173    The integrity objective is reasonably capable of being achieved by the provisions of the GRA because the application process prescribed by ss 2.5.19B and 2.5.19C of the GRA, and the discretion conferred by s 2.5.19D, permits proper regulatory supervision of a WSP. But, I have concluded in any event that the legislation is not inconsistent with s 209 as enlivened by s 49 of the Self-Government Act.

174    But, for the reasons already given, I do not consider that the Turnover Condition operates in an appropriate and proportionate way to achieve that objective. There was really no cogent evidence to suggest that the differential of 0.5% of Turnover had either that purpose or that effect, quite apart from whether it was an appropriate additional burden on interstate and Territory-based WSPs.

CONCLUSION

175    For the reasons given, I consider:

(a)    the GRA, in particular ss 2.5.19B and 2.5.19C, are valid;

(b)    the Turnover Condition imposed by HRV is invalid as it is inconsistent with s 49 of the Self Government Act.
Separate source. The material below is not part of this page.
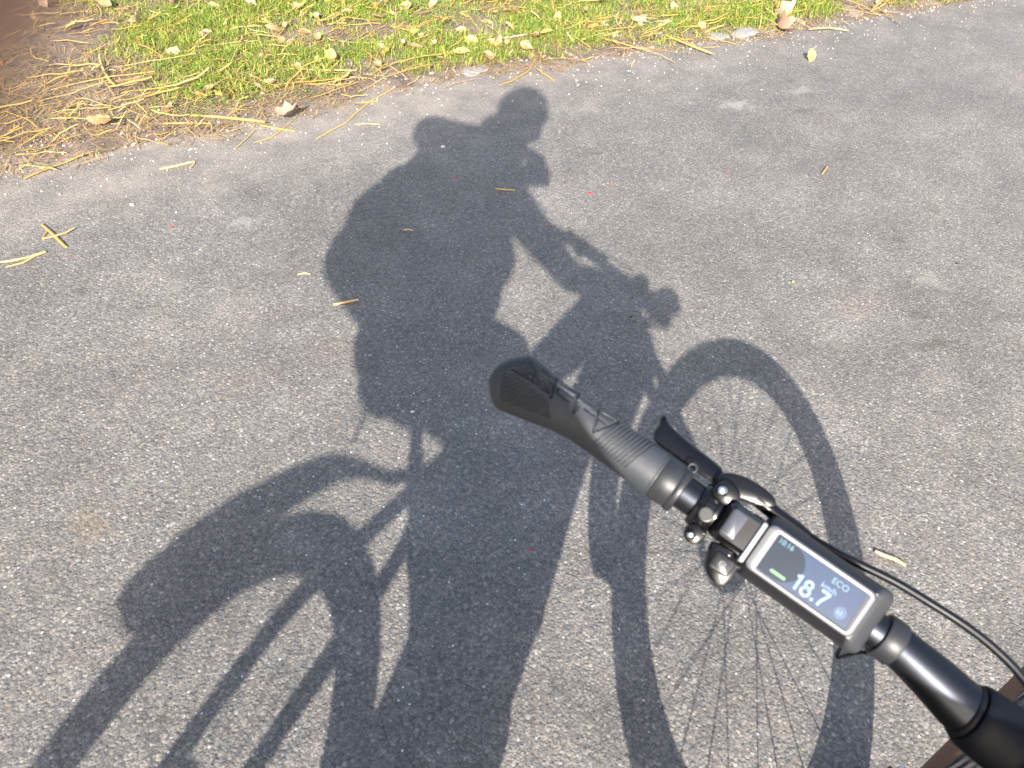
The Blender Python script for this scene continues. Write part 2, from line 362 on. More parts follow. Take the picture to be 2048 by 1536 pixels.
M_LEAFD = leafmat('brown_leaves', [(.30, .19, .13), (.38, .27, .21), (.25, .17, .13)], rough=.7, trans=.05, scale=6)
M_LEAFO = leafmat('orange_leaves', [(.75, .40, .12), (.70, .36, .10), (.68, .45, .2)], rough=.5, trans=.2, scale=6)
def stalk(P, w, th=None):
    """a split straw stalk as a shallow channel with thickness"""
    th = th or w * .3; mb = MB(); n = len(P); V = []; P = [Vector(p) for p in P]
    for i, p in enumerate(P):
        t = (P[min(i + 1, n - 1)] - P[max(i - 1, 0)]).normalized(); s_ = t.cross(Vector((0, 0, 1))).normalized(); u_ = s_.cross(t)
        k = 1 if i not in (0, n - 1) else .8
        for a in range(6):
            th_ = math.pi / 3 * a; V.append(p + s_ * math.cos(th_) * w / 2 * k + u_ * math.sin(th_) * th * k)
    F = []
    for i in range(n - 1):
        for k in range(6): F.append((i * 6 + k, i * 6 + (k + 1) % 6, (i + 1) * 6 + (k + 1) % 6, (i + 1) * 6 + k))
    F += [(5, 4, 3, 2, 1, 0), tuple((n - 1) * 6 + k for k in range(6))]
    return V, F
def straw_path(x, y, a, L_, lift=.0, bend=0, zf=soil_z, base=.004):
    n = 6 if L_ > .1 else 4; P = []
    for i in range(n):
        t = i / (n - 1) - .5; aa = a + bend * t
        px = x + math.cos(aa) * L_ * t; py = y + math.sin(aa) * L_ * t
        P.append(Vector((px, py, max(zf(px, py), 0) + base + lift * (t + .5) + .002 * math.sin(i * 2.4 + x * 90))))
    return P
def straw_density(x, y):
    d = y - edge_y(x)
    if d < -.1: return 0
    n = .5 + 1.0 * mnoise.noise(Vector((x * 2.1, y * 2.1, 31)))
    base = .55 * n + .30
    if x < 2.0: base += .75 * math.exp(-((d - .45) / .35) ** 2)
    if x > 3.4: base += .35
    if d < .08: base *= .45
    return max(0, min(1, base))
def zone(x, y):
    d = Vector((x, y, 0)) - CAM; u_ = d.dot(RT) / d.dot(FW)
    return 'at the left' if u_ < -.27 else ('in the middle' if u_ < .16 else 'at the right')
straws = []
while len(straws) < 3600:
    x = rg.uniform(-.2, 7.6); y = rg.uniform(3.0, 5.7)
    if rg.random() > straw_density(x, y): continue
    L_ = min(.42, rg.lognormvariate(-2.3, .6)); w = min(.012, rg.lognormvariate(-5.65, .55)) * (1.1 if L_ > .1 else .75)
    bk = rg.random() < .3; a = rg.gauss(.15, .75) if rg.random() < .75 else rg.uniform(0, 6.28)
    lf = rg.uniform(.0, .035) * (1 if y - edge_y(x) > .1 else .3)
    straws.append((L_ * w / ((x - .6) ** 2 + (y) ** 2 + 1.9), x, y, a, L_, w, lf, rg.gauss(0, .25), rg.uniform(.004, .022)))
straws.sort(key=lambda t: -t[0])
mb = MB()
for i, (_, x, y, a, L_, w, lf, bd, bs) in enumerate(straws):
    V, F = stalk(straw_path(x, y, a, L_, lf, bd, base=bs), w)
    if i < 250:
        o = mesh_obj('straw', V, F, M_STRAW)
        if y - edge_y(x) > .35: tag(o, 'loose yellow straw stalk lying in the verge grass ' + zone(x, y), 'straw', 'long straw stalks strewn over the verge grass ' + zone(x, y))
        else: tag(o, 'loose yellow straw stalk lying on soil along the asphalt edge ' + zone(x, y), 'straw', 'straw stalks strewn along the asphalt edge ' + zone(x, y))
    else: mb.add(V, F)
tag(fast_obj('straw_litter', [tuple(v) for v in mb.V], mb.F, M_STRAW), 'short bits of yellow straw littering the verge', 'straw litter', kind='stuff')

def leaf_mesh(seed, L_=.045, wd=.034, lobes=0, curl=.25):
    r = random.Random(seed); n = 14; V = []; F = []; rings = 3
    V.append((0, 0, curl * .004))
    for j in range(1, rings + 1):
        for k in range(n):
            a = 2 * math.pi * k / n; f = j / rings
            e = 1 + (.22 * math.cos(lobes * a) if lobes else 0) + r.uniform(-.13, .13) * (j == rings)
            tip = 1 + .28 * max(0, math.cos(a)) ** 6
            x = math.cos(a) * L_ / 2 * f * e * tip; y = math.sin(a) * wd / 2 * f * e
            V.append((x, y, curl * 1.5 * (abs(y) * .9 + x * x * 14) + r.uniform(-.0022, .0022)))
    for k in range(n): F.append((0, 1 + k, 1 + (k + 1) % n))
    for j in range(rings - 1):
        for k in range(n):
            a = 1 + j * n; F.append((a + k, a + n + k, a + n + (k + 1) % n, a + (k + 1) % n))
    th = .0006; m0 = len(V); V += [(x, y, z - th) for x, y, z in V]; F += [tuple(i + m0 for i in f[::-1]) for f in F]
    a = 1 + (rings - 1) * n
    for k in range(n): F.append((a + k, a + k + m0, a + (k + 1) % n + m0, a + (k + 1) % n))
    mb = MB().add(V, F); mb.tube([(-L_ / 2, 0, .002), (-L_ * .75, .002, .001), (-L_ * .95, .006, .004)], .0007, 5)
    return mb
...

176    I will give the parties the opportunity to submit draft orders to give effect to these reasons.

177    As to conclusions subject to some other arrangement between the parties, the draft orders should be submitted within 10 days by Sportsbet, together with its written submissions as to costs. The State of Victoria, and HRV, should respond to the extent necessary within a further 10 days. If any orders as to costs are sought against Tabcorp as intervenor, it may also respond within that period. I assume neither the State of Victoria nor HRV will do so. I also assume Tabcorp itself will make no application for costs. If there are consequential matters to be addressed, the parties may approach the Court for a further hearing in relation to them. Otherwise, I will make formal orders, and deal with the issues as to costs, based upon the written submissions.

I certify that the preceding one hundred and seventy-seven (177) numbered paragraphs are a true copy of the Reasons for Judgment herein of the Honourable Justice Mansfield.